Josh’s success has been a boon for his art dealer, Madeleine (Marley Shelton, from the “Grindhouse” movies). She runs a chic downtown gallery and knows Josh’s stuff is junk, but his sales allow her to support obscure, difficult clients.

Josh is under the impression they’re romantically involved, but Madeleine pursues the brooding Adrian. Meanwhile, we meet the pretentious members of her circle, including a dippy collector (Zak Orth, just right), a famous conceptual sculptor (Vinnie Jones) and a minimalist artist (Ptolemy Slocum) who takes found objects and then, by the looks of it, doesn’t do anything with them.

Just as we’re enjoying these caricatures, we might notice that Adrian is something of a hypocrite — he rejects difficult artists just as audiences keep rejecting his own bizarre work.

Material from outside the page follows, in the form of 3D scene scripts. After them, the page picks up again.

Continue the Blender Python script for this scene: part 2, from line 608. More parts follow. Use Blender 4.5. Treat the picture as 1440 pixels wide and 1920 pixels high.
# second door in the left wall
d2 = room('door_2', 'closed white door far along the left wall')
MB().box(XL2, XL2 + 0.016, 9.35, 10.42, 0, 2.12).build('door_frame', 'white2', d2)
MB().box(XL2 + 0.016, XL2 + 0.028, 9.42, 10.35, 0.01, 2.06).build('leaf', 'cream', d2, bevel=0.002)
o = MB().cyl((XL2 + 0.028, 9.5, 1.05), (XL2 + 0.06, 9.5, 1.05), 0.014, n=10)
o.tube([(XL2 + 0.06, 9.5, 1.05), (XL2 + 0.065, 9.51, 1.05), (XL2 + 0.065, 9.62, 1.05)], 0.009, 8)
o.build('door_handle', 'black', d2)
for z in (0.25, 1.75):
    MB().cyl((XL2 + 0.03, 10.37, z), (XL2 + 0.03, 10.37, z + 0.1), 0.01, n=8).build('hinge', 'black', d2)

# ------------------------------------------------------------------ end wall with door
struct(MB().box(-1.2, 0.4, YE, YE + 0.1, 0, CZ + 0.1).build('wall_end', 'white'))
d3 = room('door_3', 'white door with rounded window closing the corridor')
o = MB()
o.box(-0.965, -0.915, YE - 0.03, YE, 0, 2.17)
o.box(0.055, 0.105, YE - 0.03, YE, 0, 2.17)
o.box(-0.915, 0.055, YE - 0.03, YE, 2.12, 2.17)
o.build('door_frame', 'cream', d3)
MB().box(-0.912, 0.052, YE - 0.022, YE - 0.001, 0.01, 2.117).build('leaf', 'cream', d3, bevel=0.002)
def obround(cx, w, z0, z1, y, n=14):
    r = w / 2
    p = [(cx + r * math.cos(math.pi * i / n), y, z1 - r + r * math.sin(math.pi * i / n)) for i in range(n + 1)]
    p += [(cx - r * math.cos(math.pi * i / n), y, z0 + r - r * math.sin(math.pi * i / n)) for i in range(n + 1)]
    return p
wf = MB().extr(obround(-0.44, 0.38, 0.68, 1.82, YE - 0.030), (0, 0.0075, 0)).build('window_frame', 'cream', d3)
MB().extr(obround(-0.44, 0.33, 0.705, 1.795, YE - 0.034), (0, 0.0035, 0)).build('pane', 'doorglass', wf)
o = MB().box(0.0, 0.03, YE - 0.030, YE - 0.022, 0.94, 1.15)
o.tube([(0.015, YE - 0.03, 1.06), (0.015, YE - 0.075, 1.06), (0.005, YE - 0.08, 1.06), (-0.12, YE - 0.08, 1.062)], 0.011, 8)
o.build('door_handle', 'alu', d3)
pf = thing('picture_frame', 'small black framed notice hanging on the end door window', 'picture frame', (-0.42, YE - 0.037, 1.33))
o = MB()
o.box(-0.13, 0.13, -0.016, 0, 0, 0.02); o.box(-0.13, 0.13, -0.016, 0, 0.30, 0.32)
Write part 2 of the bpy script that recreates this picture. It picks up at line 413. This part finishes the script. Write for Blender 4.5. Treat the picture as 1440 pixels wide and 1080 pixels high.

That’s when you realize director Jonathan Parker and co-writer Catherine DiNapoli, who also did the very peculiar Herman Melville adaptation “Bartleby,” are trying something beyond ridicule. While they recognize the absurdities of the contemporary art world and the hot air that drifts through it, they take art itself seriously.

Soon each of the main characters is confronted by a dilemma, or two, or three — and we are made to feel how tricky these problems are. Adrian hates people but covertly seeks acceptance; Josh makes a fortune but wants to be taken seriously.

I wish the film’s final 20 minutes or so didn’t feel overly neat, but it’s still a worthwhile effort. The cast is able and Adam Goldberg (recently seen worrying his way through “2 Days in Paris”) is especially skilled at turning dialogue in a droll direction.

A movie this cagey, this interested in seeing things from different angles, and leaving the viewer to make up his own mind, could only be called one thing, of course. It had to be untitled.



“(Untitled)”

A nicely cast film that looks at some of the absurdities of the New York art scene but also manages to take art itself seriously. Adam Goldberg is an obscure composer whose work repels audiences, Eion Bailey is his financially successful painter brother and Marley Shelton is the gallery owner who juggles them.